To begin with, the weather, in a July that had Saint Swithin blushing, was improbably fine. (There was a 'phone call at 6.30 a.m. - Duncan Chave trying to duck out of the tour with the improbable claim that Annie was in labour. Oops! That one slipped in) There was still some work to do on the tee-shirts, and the sandwiches had to be made (the lengths Annie and Duncan went to in order to avoid that job!). Jim and I had undertaken to dig up a section of my hard-worked turf to accommodate the bonfire. We were doing that when Rita returned from Annie and Duncan's house. She'd gone there with the worldly-wise conviction that it was a false alarm, but she came back knowing it wasn't. (On a cricketing tour of Canada, the Yorkshire all-rounder George Ulyett was asked his opinion of the Niagara Falls. His response, like Rita's, was "I see nowt to stop it".) Poised over the spade, Jim adjusted his putative batting order, and I made the mistake of asking whether that meant that Duncan wouldn't be coming to Scotland. (Mind you, I waited until Rita was out of earshot; and that was the last I saw of her until after the match.) It should be included in the annals of silent heroism that the burden of tea-making and barbecue-burning was shouldered, from then on, by Donna, Sid, Naomi and the Mystic Squire. There's so much more to cricket than playing the game.
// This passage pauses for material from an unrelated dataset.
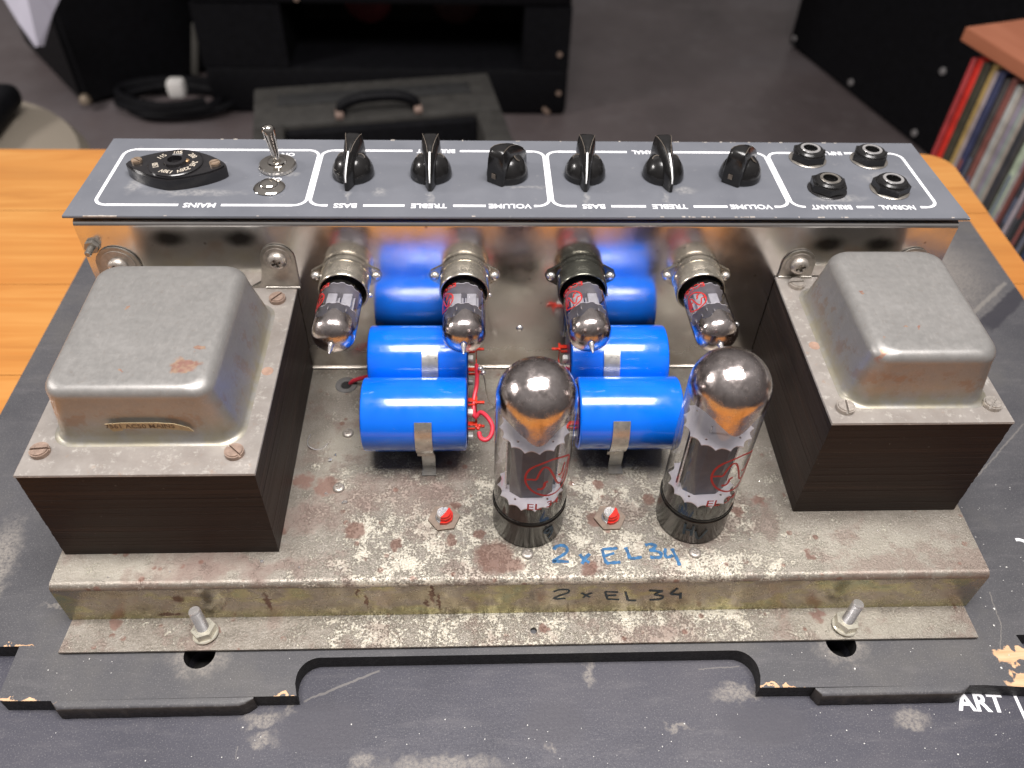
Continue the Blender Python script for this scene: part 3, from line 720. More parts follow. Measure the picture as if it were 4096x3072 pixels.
# deck hardware
bm0 = B(); head(bm0, .30, .14, 2, .3, mat=Matrix()); s0 = obj('screw', bm0, M_screw, amp, loc=(-.04, 1.45, 0), label='cross-head screw in front of the left power valve')
share(s0, amp, (8.05, 1.38, 0), (0, 0, .4), 'cross-head screw in front of the right power valve')
share(s0, amp, (-9.38, 9.13, 0), (0, 0, .9)); share(s0, amp, (-9.47, 5.49, 0), (0, 0, 1.4))
def adjuster(x, y, rot, ra, label):
    bm = B(); prism(bm, [(.80*math.cos(R(60*k+rot)), .80*math.sin(R(60*k+rot))) for k in range(6)], .005, .13); n = obj('adjuster', bm, simple('brown_steel_nut', (.24, .185, .145), .5, .4, .25, 4), amp, loc=(x, y, 0), label=label)
    bm = B(); pts = []
    lathe(bm, [(.40, .11), (.42, .16), (.36, .2), (.38, .24), (.34, .29), (.36, .33), (.32, .38)], 26); obj('thread', bm, M_bright, n)
    bm = B(); head(bm, .33, .2, 1, ra, mat=T((0, 0, .38))); obj('screw', bm, M_whitepl if False else M_bright, n)
    bm = B(); rn = random.Random(int(x*10))
    # red locking paint: a wedge of a slightly larger head on the right/front
    for zz, rr in ((.12, .455), (.30, .39), (.42, .35)):
        a = [R(-115+20*k) for k in range(9)]
        prism(bm, [(rr*.25, -rr*.12)]+[(rr*math.cos(t)*(1+rn.uniform(-.03, .05)), rr*math.sin(t)*(1+rn.uniform(-.03, .05))) for t in a], zz, zz+.17 if zz < .4 else zz+.19)
    obj('locking_paint', bm, M_redpaint, n)
adjuster(-4.08, 3.55, 8, R(88), 'hexagon bias adjuster with red paint left of the left power valve')
adjuster(4.14, 3.45, 2, R(70), 'hexagon bias adjuster with red paint between the power valves')
def bolt(x, y, tx, ty, label):
    Mb = T((x, y, -2.98)) @ RX(tx) @ RY(ty)
    bm = B(); prism(bm, [(.58*math.cos(R(60*k+15)), .58*math.sin(R(60*k+15))) for k in range(6)], .14, .50, Mb)
    lathe(bm, [(.60, .0), (.62, .07), (.58, .13), (.3, .13)], 30, Mb)
    n = obj('nut', bm, M_olivenut, amp, smooth=30, label=label)
    bm = B(); pr = [(.27, .3)]; z = .5
    while z < 1.75: pr += [(.285, z), (.25, z+.035)]; z += .07
    pr += [(.28, z), (.25, z+.06), (0, z+.07)]
    lathe(bm, pr, 24, Mb); obj('bolt', bm, M_bright, n)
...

It was the Mystic Squire who got me to Gras Lawn (Annie was contracting in Heavitree by then). W.G.Grace is supposed to have played there (Stephen Fisher nearly got him second ball) before Dennis Lane made such a magnificent spread of the square. There is much weeping and gnashing of teeth in Devon now that University has decided to sell it. If the sale goes ahead, the Mystics may take some melancholy pride in having won Gras Lawn's last game. ("Thou mettest with things dying", says the Clown to his father in The Winter's Tale, "I with things new born": he knew his way round the labour ward at Heavitree.) It was a solemn occasion for the Erratics who had put out a seasoned team (average age 54; average average 9.75). As the Mystics straggled in from the Prospect, John Somers commented that they looked like a fielding side. (Appearances can be misleading: Duncan doesn't look like a father, not with those hips.) Jim and I must have tossed, but I can't remember it. Either way, the Mystics batted - as usual; and Gras Lawn's last game was on.

The statistical retrospect is as follows: twenty-two people batted, thirteen people bowled seventy-eight overs (thirty-nine for each side), the Mystics lost their fifth wicket at 75 and went on to double their score, and the Erratics lost their fifth wicket at 84 (an ambulance hurtled along Barrack Road, carrying - in Father Thomson's lurid imagination - Annie into intensive care), which was exactly three quarters of their eventual total, three Mystics made it to double figures and the remaining eight contributed a total of 29, four Erratics made it to double figures and the remaining seven contributed a total of 23, the highest partnership for the Mystics was 28 (Sid Thomson and Clem Hitchcock) and for the Erratics 34 (Brunt and Clarke).

The emotional retrospect is as follows: Windy managed to confuse A.Wendon and B.Wendon (lucky for him there wasn't a C.Wendon), Neil Hadley collected three wickets, the Chairman wandered out of his crease three times and was stumped on the fourth, Steve Berry bowled like a demon and bought a jug at the Royal Oak, then played will-he/won't-he about the Scottish tour while the wonga-wonga bird flew upwards and upwards in ever-decreasing circles until it disappeared up its own arsehole in a flurry of shit and feathers, the Mystic Squire, having been stumped by his intended father-in-law, resolved not to invite him to the wedding, at the moment when Sid Thomson caught John Pearson off Bryan Wendon, he was (all unbeknownst) becoming an uncle, and Father Thomson had just wumped Neil Hadley for a friendly four when Donna trotted to the boundary making a rocking gesture that confirmed his translation into Grandfather Thomson. He has no memory whatsoever of the next ball but brought the game to an end by being out off the ball after. In a mist of generational euphoria, the Chairman's Cup was presented to the winning uncle, Stephen Fisher was elected President of the Erratics, delivered a speech which began with a joke about a short address and was heckled, and then provided champagne to be drunk on the wicket: in honour of Gras Lawn's history, Ichabod and Fraser Chave.